Sunday, September 6, 2009

A descentralização cultural


Carolina Martins, Carolina Galvão, Carolina Santos, Bárbara Catarino, Maria Coutinho e Rita Martins são seis jovens que, desde Outubro experimentaram dar os primeiros passo numa oficina de teatro coordenada por Pedro Monteiro. Nessa formação, que as ocupava duas horas por semana, criaram um argumento de uma peça que foi tomando forma ao longo dos vários meses de trabalho. As improvisações criadas nessa oficina de formação permitiram que as jovens formandas, todas com 14 anos, descobrissem as diferentes formas de utilizarem a voz, o corpo, a interacção entre elas. Partindo das próprias vivências e de figuras lendárias conhecidas do universo infantil o grupo Teatro Vilão criaram a história de um grupo de ratos que escapa por pouco ao destino dos laboratórios e das experiências científicas. Ratices, foi o nome deste pequeno trabalho que percorreu três freguesias onde é difícil fazer chegar o teatro.
Ao depararem-se com o pequeno espaço na aldeia de Cachopo, onde iriam actuar, as jovens actrizes julgaram ser uma missão quase impossível fazer o seu trabalho num espaço exíguo. Mas depois de alguma adaptação feita pelo formador Pedro Monteiro, logo perceberam que o teatro pode acontecer com a ajuda de três projectores, do seu corpo e da sua voz. As cerca de 20 pessoas que estavam na assistência deliciaram-se com as aventuras dos ratinhos, do gato e da sua diabólica dona Camila. As jovens actrizes, para além de saberem jogar com as qualidades dos animais que imitavam, tinham um domínio do espaço e do objecto imaginário bastante convincente. A voz, bem colocada, saia sem medo de ser usada e toda a movimentação pressupunha um intenso trabalho de corpo por detrás. Os figurinos eram neutros, não havia bastidores, mas o público conseguia perceber quando é que as actrizes estavam em cena e fora de cena, qual a personagem que interpretavam e qual o objecto que tinham na mão. A actriz que interpretava o ratinho cego dava uma imagem muito nítida da sua bengala, sem que esta existisse fisicamente e todas as outras conseguiam pegar nos objectos, dando-lhes a respectiva forma, sem que eles estivessem de facto nas suas mãos. E o público via uma garrafa, um frasco, um caldeirão.

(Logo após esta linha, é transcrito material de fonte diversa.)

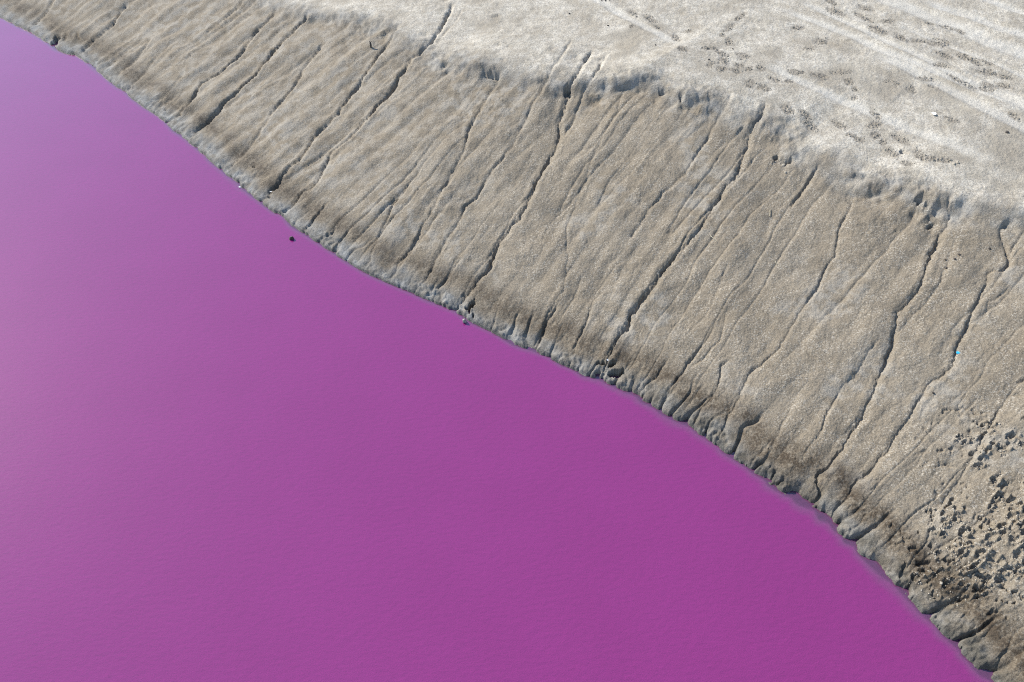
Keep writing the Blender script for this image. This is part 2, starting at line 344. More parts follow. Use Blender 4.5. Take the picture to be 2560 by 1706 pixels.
# trampled holes lower right
HOLE = [('L',) + t for t in [(2030, 230, 25, 62, 35), (2090, 190, 40, 24, 0), (2200, 240, 40, 30, 0), (2250, 270, 40, 24, 0), (2200, 320, 42, 24, 10), (2180, 380, 35, 25, 0),
 (1570, 350, 36, 24, 0), (1580, 420, 26, 20, 0), (1580, 455, 26, 16, 0), (1680, 300, 40, 20, 20), (1680, 400, 30, 18, 0), (1910, 390, 26, 20, 0), (1490, 495, 30, 20, 0), (1560, 535, 20, 18, 0),
 (1920, 480, 32, 24, 0), (1990, 465, 34, 20, 0), (2100, 470, 52, 22, -15), (2200, 440, 28, 18, 0), (2280, 460, 58, 26, -20), (1985, 575, 62, 26, -20), (2085, 540, 44, 24, -10), (2290, 540, 60, 44, 0),
 (2200, 600, 52, 28, 0), (1740, 520, 30, 50, 20), (1800, 500, 24, 26, 0), (1770, 640, 72, 22, -15), (1720, 590, 40, 20, -20), (1660, 670, 40, 26, 0), (1730, 710, 30, 18, 0), (1530, 720, 42, 30, 0),
 (1900, 720, 52, 26, 0), (2010, 770, 62, 42, 20), (2240, 740, 42, 52, 30), (2220, 850, 52, 30, 0), (2130, 870, 62, 24, -10), (1580, 890, 84, 30, 5), (1330, 910, 42, 28, 20), (1390, 870, 50, 30, 0),
 (1840, 840, 62, 20, -35), (1790, 870, 62, 20, -20), (1900, 930, 42, 24, 0), (1960, 960, 52, 30, -30), (2070, 960, 36, 28, 0), (1590, 1000, 42, 32, 20), (1490, 1090, 42, 26, 10), (1740, 1000, 36, 18, 0),
 (1890, 1040, 52, 34, 0), (1770, 1115, 52, 18, -10), (2310, 660, 40, 26, 0), (2260, 890, 50, 28, 0), (1470, 310, 18, 12, 0), (1640, 790, 34, 16, -20), (2310, 800, 40, 30, 0), (2300, 330, 30, 30, 0), (2320, 90, 26, 40, 0)]] + \
 [('K',) + t for t in [(1950, 1070, 32, 14, 0), (1760, 1160, 30, 16, -30), (1910, 1310, 26, 18, -20), (1960, 1245, 40, 22, -30), (2190, 1110, 42, 32, 0), (2010, 1185, 28, 14, 0), (2100, 1225, 42, 18, 0),
 (2280, 1190, 26, 16, 0), (1890, 1370, 42, 16, 0), (2030, 1510, 40, 24, 0), (1990, 985, 42, 10, 10), (1700, 1110, 28, 10, -40), (1830, 1135, 22, 12, 0), (2320, 1520, 22, 40, 0)]]
# broken salt crust where feet went through, on the flat: (window, x, y, rx, ry, tilt)
PRINT = [('C',) + t for t in [(1020, 20, 44, 18, 10), (1085, 150, 44, 26, 20), (1255, 215, 66, 24, 30), (1320, 300, 28, 14, 20), (1090, 290, 24, 12, 0), (1485, 390, 44, 22, 30), (1545, 490, 46, 30, 20), (1610, 322, 28, 14, 0),
 (2070, 205, 55, 22, -35), (1970, 300, 55, 24, -30), (1910, 370, 28, 18, 0), (1970, 430, 30, 34, 0), (1800, 490, 84, 18, 0), (1900, 530, 70, 18, 20), (1920, 600, 44, 34, 0), (2090, 560, 62, 26, 10), (2065, 640, 44, 28, 0),
 (1900, 680, 44, 26, 0), (1800, 630, 30, 40, 20), (2030, 690, 54, 24, 20), (2150, 670, 34, 18, -20), (2260, 670, 44, 22, 20), (2150, 810, 55, 36, 20), (2280, 850, 60, 30, 20)]] + \
 [('D',) + t for t in [(240, 712, 74, 22, 10), (460, 745, 92, 26, 8), (660, 705, 110, 20, 0), (720, 805, 46, 30, 20), (770, 872, 28, 24, 0), (1090, 790, 54, 18, 0), (1165, 812, 30, 14, 0), (770, 950, 32, 20, 0), (1285, 855, 46, 40, 50),
 (970, 1095, 70, 26, 45), (945, 1190, 66, 34, 0), (325, 1085, 66, 22, 35), (370, 1190, 76, 36, 35), (640, 1190, 80, 30, 25), (745, 1290, 56, 18, 10), (820, 1330, 44, 24, 0), (965, 1280, 44, 30, 0), (1030, 1340, 44, 28, 0),
 (1190, 1320, 92, 28, 20), (1110, 1440, 66, 30, 30), (1355, 1450, 66, 36, 40), (1540, 1500, 90, 28, 15), (165, 1050, 66, 36, 30), (40, 760, 56, 26, 20), (175, 790, 46, 18, 0), (2220, 1110, 62, 22, 35), (1750, 795, 130, 20, 28),
 (1985, 850, 76, 34, 10), (610, 160, 88, 26, 25), (560, 60, 50, 22, 20), (880, 120, 76, 28, 20), (860, 210, 88, 20, 28), (1080, 245, 66, 20, 0), (985, 330, 90, 28, 20), (1200, 405, 80, 22, 28), (1350, 425, 62, 18, 0),
 (1540, 440, 104, 36, 10), (1590, 548, 88, 20, 20), (1625, 290, 80, 16, 10), (1445, 265, 44, 12, 0), (1740, 330, 46, 20, 20), (1755, 560, 70, 26, 25), (1560, 640, 66, 22, 15), (2140, 745, 88, 24, 15), (1430, 760, 88, 22, 5),
 (2140, 835, 90, 18, 15), (470, 420, 70, 28, 0), (350, 495, 50, 16, 0), (260, 290, 60, 20, 0), (1860, 610, 80, 20, 20), (1980, 620, 70, 20, 20), (1430, 1500, 60, 24, 10), (1250, 1540, 60, 24, 10), (1660, 1150, 80, 18, 20), (1500, 840, 60, 14, 10), (1960, 700, 100, 24, 10)]]
# smooth pale ruts and wind streaks on the flat, in photo pixels: from, to, half width, height (m)
RUT = [((2190, 0), (2620, 175), 16, -.02), ((2010, 20), (2600, 300), 7, -.015), ((1970, 40), (2330, 190), 8, -.012), ((2320, 20), (2640, 130), 10, -.02), ((2420, 0), (2700, 90), 9, -.018),
       ((2200, 150), (2560, 335), 12, -.015), ((1475, 0), (1560, 50), 7, -.012), ((1920, 180), (2180, 300), 10, -.012), ((2260, 85), (2640, 235), 5, -.018), ((2480, 240), (2600, 300), 14, -.012)]

def poly_world(w, pts):
    return to_surf(win(w, pts), macro)
def px_size(p3):
    # metres covered by one photograph pixel at a place
    v = p3 - np.array([0, 0, CAM_H])
    return (v @ FW) * TH / 1280

gul = []
for i, (w, dep, hw, pts) in enumerate(GUL):
    p = poly_world(w, pts)
    dep *= 1.0 + .45 * float(1 - sstep(-2.0, 1.5, np.array(p[:, 0].mean())))
    gul.append((p[:, :2], dep, float(np.mean(px_size(p))) * hw * .56, i))
scar = [(poly_world(w, pts), ) for w, pts in SCAR]
edge = [(poly_world(w, pts)[:, :2], dp) for w, dp, pts in EDGE]

def ell(rows, depth=None):
    """photograph ellipses laid on the ground as ellipses of their own size"""
    out = []
    for r in rows:
        w, x, y, rx, ry, tilt = r[:6]
        if rx == 0: continue
        t = math.radians(tilt)
        a = (x + rx * math.cos(t), y + rx * math.sin(t)); b = (x - ry * math.sin(t), y + ry * math.cos(t))
        q = poly_world(w, [(x, y), a, b])
        c = q[0, :2]; M = np.stack([q[1, :2] - c, q[2, :2] - c], 1)
        out.append((c, np.linalg.inv(M), float(np.abs(M).sum()), r[6] if len(r) > 6 else depth))
    return out
pits = ell(PIT); holes = ell(HOLE, .038); prints = ell(PRINT, .02)
ruts = []
for a, b, hw, h in RUT:
    q = to_surf([a, b], macro); ruts.append((q[:, :2], hw * float(np.mean(px_size(q))) * 1.6, h))
GROOVE = [((2359, 16), (2560, 96)), ((2400, 69), (2560, 132)), ((2435, 49), (2570, 100)), ((2260, 20), (2420, 82)), ((2480, 20), (2640, 75)), ((2150, 80), (2300, 148)), ((2050, 60), (2160, 108)), ((2330, 150), (2520, 240))]
grooves = []
for a, b in GROOVE:
    q = to_surf([a, b], macro); grooves.append((q[:, :2], float(np.mean(px_size(q)))))
tramp = to_surf([(2440, 1100), (2560, 1060), (2560, 1200), (2330, 1290), (2560, 1400), (2330, 1440), (2400, 1500), (2480, 1470)], macro)[:, :2]

def seg_field(x, y, p):
    d, s = poly_dist(x, y, p)
    L = float(np.hypot(*np.diff(p, axis=0).T).sum())
    return d, s, L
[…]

A cena em que o ratinho cego se escapa do hipnotismo e apela à ajuda das bruxas é hilariante e tem força dramática. Naquela cena há uma interacção entre todas as actrizes que transformam o corpo, a voz e a movimentação em cena num momento teatral muito especial. As luzes baixam e as bruxas evocam as suas forças para poderem libertar os ratinhos que estão no laboratório, prontos para serem cobaias nas experiências científicas. E a movimentação delas é tal que evoca um concílio de feiticeiras de uma forma verosímil.
O final, como é costume neste tipo de processo, foi um pouco abrupto, sucumbindo a cruel Camila ao som de música Pop, transformada em queijo, devorada pelos ratos que, por sua vez, são finalmente presos na armadilha do gato, que deixa de ser falhado. A história aponta para uma visão, segundo a qual não existem vencedores. Todos somos de alguma forma parte de uma longa cadeia alimentar, real ou metafórica e, algum dia, sem estarmos à espera, seremos engolidos pelo sistema.
O saldo foi positivo. Os sorrisos voltaram às faces dos habitantes de Cachopo e, abrindo a agenda do IPJ temos a sensação de que recuámos 10 anos, ao tempo em que aquela Instituição era de facto uma casa viva, que apoiava a Juventude e as Associações.